## Start
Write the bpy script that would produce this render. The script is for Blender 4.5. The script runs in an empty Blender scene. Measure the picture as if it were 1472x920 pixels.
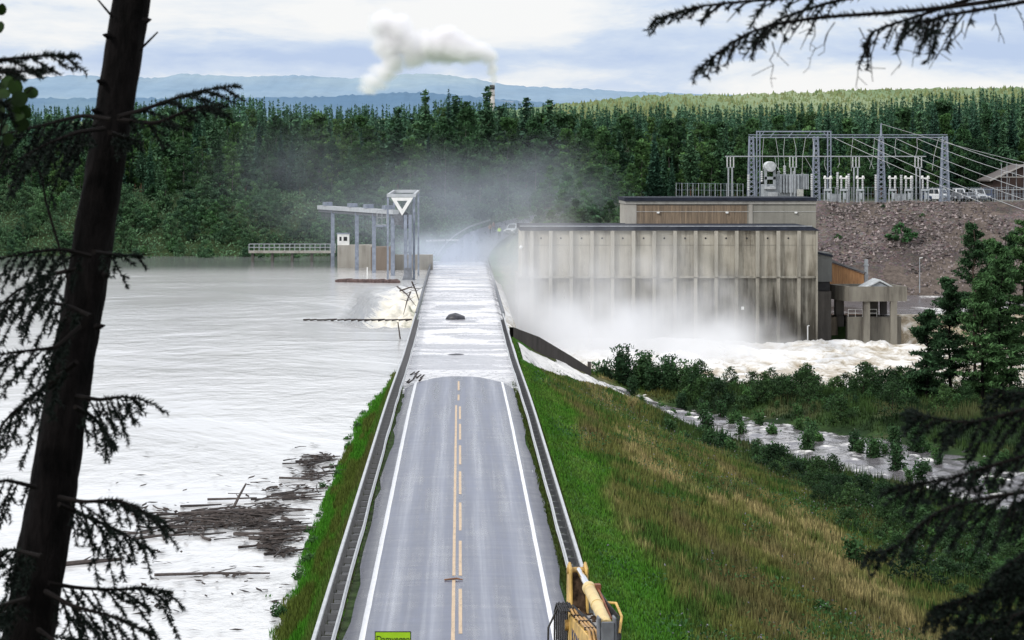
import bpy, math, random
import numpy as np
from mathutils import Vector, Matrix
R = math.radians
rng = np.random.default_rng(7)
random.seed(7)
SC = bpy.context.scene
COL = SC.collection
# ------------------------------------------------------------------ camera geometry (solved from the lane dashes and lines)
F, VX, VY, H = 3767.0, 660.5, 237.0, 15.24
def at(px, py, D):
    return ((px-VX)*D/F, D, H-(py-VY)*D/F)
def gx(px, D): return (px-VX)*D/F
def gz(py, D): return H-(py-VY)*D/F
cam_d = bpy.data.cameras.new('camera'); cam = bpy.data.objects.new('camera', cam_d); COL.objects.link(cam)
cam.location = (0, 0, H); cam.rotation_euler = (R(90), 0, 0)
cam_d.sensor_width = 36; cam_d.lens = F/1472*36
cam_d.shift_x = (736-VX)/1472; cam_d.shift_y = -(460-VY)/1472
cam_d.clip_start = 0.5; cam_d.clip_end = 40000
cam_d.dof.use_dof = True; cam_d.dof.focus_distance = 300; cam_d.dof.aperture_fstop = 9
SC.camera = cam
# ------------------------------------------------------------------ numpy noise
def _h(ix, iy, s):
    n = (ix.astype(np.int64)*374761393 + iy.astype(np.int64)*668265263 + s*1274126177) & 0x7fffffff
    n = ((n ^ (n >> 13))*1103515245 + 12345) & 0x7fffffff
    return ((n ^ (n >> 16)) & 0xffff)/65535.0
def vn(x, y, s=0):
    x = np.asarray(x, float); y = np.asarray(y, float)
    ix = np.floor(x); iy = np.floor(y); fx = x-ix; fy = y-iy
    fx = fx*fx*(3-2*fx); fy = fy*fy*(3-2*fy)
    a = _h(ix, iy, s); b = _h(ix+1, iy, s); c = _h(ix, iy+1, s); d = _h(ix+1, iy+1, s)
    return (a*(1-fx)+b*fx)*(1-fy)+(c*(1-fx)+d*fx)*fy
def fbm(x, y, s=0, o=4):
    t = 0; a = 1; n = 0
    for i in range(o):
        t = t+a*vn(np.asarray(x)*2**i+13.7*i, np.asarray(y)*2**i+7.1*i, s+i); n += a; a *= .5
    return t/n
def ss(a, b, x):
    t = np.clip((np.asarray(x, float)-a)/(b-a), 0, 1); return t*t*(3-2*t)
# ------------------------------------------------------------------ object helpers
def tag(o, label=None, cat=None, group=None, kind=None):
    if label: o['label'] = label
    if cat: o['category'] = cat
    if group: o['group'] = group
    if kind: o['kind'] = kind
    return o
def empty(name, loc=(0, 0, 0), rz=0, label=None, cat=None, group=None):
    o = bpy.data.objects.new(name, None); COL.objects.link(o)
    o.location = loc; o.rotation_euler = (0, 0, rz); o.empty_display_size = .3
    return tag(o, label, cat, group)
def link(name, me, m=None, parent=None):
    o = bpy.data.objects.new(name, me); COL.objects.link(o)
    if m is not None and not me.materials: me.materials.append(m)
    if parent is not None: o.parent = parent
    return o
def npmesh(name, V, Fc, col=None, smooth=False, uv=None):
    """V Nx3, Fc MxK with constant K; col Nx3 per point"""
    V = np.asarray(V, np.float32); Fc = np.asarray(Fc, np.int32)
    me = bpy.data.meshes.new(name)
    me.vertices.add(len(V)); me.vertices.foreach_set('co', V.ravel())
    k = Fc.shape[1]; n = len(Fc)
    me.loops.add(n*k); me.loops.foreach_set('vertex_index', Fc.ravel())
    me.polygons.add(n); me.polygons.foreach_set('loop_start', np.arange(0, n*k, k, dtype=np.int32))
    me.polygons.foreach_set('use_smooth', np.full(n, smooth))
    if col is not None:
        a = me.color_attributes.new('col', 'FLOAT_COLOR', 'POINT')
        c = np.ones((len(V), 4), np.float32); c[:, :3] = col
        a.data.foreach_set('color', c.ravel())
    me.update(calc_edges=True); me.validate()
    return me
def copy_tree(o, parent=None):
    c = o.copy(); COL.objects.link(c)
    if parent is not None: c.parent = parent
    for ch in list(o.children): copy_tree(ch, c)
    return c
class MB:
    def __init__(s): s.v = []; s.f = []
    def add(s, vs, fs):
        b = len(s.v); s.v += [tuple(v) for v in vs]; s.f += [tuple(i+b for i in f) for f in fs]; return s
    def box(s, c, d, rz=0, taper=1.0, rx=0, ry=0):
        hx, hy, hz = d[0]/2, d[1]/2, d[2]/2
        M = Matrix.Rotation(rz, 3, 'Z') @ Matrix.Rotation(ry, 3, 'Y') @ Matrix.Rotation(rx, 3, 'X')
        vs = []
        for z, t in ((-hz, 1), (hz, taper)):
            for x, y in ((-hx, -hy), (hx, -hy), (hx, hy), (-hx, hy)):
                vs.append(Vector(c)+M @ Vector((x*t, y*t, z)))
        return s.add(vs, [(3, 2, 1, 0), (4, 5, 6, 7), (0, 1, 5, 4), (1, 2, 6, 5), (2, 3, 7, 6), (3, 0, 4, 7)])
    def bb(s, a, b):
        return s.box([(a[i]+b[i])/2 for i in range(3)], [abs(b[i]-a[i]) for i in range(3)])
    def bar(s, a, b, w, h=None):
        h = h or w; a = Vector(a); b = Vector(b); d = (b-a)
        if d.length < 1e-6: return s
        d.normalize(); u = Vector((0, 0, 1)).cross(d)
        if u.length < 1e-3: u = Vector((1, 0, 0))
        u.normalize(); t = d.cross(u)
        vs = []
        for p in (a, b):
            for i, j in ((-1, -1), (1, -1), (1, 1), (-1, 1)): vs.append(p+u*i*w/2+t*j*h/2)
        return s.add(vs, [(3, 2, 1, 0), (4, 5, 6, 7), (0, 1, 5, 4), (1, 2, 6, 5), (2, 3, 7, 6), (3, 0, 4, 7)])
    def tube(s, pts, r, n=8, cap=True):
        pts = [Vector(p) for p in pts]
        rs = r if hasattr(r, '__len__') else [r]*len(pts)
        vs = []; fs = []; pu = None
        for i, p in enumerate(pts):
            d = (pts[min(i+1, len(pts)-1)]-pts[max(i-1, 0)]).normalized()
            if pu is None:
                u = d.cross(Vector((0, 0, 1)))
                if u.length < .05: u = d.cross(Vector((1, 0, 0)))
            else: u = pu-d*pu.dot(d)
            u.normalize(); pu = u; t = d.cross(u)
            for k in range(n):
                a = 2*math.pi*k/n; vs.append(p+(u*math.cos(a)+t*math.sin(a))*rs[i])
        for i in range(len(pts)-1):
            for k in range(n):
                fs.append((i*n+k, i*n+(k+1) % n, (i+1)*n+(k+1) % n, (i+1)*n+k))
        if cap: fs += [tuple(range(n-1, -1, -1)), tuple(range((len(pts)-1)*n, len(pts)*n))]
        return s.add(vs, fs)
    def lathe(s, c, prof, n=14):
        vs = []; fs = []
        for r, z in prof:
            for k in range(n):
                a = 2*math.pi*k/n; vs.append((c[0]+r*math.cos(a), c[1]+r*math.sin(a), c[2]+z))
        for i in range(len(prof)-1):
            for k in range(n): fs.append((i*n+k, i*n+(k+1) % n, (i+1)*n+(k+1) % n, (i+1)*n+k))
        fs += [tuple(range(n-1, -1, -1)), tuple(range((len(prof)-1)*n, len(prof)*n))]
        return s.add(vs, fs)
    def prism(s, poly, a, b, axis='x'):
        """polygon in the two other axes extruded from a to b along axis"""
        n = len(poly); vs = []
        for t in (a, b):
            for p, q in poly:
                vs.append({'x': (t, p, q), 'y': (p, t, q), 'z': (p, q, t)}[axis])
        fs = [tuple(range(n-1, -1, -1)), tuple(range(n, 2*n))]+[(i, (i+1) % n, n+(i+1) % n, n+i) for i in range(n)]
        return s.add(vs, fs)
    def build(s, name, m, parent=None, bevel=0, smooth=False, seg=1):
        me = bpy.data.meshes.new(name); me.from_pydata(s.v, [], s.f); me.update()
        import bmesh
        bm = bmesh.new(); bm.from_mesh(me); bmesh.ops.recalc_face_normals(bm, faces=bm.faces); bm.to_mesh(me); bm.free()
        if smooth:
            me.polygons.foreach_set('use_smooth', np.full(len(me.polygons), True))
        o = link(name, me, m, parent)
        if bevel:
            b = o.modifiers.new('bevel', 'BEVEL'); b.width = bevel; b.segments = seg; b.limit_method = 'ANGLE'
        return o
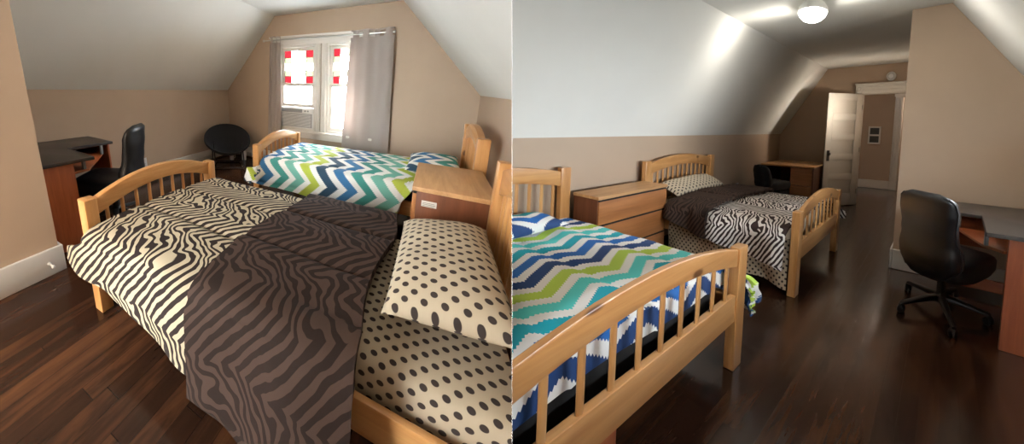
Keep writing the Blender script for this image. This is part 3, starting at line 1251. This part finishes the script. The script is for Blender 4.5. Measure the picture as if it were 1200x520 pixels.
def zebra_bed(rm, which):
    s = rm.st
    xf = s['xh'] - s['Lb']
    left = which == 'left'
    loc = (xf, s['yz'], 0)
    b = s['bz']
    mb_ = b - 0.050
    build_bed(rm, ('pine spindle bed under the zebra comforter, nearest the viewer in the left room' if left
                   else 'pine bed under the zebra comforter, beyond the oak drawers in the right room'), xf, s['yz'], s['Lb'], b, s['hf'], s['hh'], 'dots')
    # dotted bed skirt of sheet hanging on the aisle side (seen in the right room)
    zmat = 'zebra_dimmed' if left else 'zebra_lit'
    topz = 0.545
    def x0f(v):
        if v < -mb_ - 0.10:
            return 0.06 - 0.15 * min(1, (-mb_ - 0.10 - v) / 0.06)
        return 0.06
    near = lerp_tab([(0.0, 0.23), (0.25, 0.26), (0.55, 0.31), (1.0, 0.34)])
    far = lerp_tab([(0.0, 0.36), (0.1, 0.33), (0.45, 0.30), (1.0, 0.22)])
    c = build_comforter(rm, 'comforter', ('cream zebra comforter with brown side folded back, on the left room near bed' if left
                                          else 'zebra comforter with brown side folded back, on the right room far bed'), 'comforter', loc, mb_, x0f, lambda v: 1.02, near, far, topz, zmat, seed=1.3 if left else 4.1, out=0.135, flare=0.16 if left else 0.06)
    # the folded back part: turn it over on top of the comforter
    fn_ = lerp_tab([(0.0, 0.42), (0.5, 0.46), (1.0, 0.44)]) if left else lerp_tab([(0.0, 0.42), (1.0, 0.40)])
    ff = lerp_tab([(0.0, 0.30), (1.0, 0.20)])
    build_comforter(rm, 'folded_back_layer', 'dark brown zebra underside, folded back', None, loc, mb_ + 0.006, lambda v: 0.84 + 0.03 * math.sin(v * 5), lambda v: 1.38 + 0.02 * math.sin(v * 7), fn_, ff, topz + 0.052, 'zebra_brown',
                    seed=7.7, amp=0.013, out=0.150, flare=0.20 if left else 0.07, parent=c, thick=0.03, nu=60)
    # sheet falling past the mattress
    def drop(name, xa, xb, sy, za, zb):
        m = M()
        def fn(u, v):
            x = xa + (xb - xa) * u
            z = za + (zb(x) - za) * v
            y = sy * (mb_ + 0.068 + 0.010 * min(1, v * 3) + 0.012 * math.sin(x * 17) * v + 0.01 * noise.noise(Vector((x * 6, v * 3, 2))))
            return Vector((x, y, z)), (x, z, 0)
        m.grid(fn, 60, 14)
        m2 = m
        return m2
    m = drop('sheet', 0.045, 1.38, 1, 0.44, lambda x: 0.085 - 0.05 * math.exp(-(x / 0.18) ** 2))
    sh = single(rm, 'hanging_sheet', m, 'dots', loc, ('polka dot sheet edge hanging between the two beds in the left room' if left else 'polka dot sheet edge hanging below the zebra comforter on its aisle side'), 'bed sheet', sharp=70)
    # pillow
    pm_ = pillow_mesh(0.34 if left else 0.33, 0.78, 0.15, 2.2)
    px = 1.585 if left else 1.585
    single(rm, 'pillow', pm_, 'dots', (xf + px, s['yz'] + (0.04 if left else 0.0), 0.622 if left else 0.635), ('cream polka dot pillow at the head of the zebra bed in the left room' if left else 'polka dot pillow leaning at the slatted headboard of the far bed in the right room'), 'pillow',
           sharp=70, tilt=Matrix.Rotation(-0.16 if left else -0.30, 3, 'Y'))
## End
- Given task: How many lines in the records above contain the word "part"? Give only the number.

- Exercise output: 2